*Given records*.
----

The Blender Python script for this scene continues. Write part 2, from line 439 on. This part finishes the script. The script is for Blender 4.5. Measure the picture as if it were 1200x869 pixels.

----

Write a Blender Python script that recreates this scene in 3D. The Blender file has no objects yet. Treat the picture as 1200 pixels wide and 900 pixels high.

----

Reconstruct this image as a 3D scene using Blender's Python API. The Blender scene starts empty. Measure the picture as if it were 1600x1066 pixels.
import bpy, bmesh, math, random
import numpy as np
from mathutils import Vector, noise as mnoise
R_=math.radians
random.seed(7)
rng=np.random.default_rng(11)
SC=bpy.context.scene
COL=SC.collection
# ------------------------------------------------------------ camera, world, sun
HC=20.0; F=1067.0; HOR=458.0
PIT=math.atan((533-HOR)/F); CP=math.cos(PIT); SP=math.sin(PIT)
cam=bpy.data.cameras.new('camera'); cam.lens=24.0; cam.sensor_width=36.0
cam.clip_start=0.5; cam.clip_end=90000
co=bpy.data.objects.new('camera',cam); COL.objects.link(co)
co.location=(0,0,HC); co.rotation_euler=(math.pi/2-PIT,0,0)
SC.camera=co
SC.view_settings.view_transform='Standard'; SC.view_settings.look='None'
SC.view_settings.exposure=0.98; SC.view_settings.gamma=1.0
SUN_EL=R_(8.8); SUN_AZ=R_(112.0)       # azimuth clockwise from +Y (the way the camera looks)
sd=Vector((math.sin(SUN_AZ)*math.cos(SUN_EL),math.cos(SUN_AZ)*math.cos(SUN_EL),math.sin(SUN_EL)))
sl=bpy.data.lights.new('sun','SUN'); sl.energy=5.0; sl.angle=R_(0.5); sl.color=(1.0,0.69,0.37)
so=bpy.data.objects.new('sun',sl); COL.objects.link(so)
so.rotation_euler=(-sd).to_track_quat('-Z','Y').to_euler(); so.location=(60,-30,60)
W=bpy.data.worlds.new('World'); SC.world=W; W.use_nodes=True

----

Report how many lines hold the string "objects", giving the number and nothing else.

*Full answer*.
3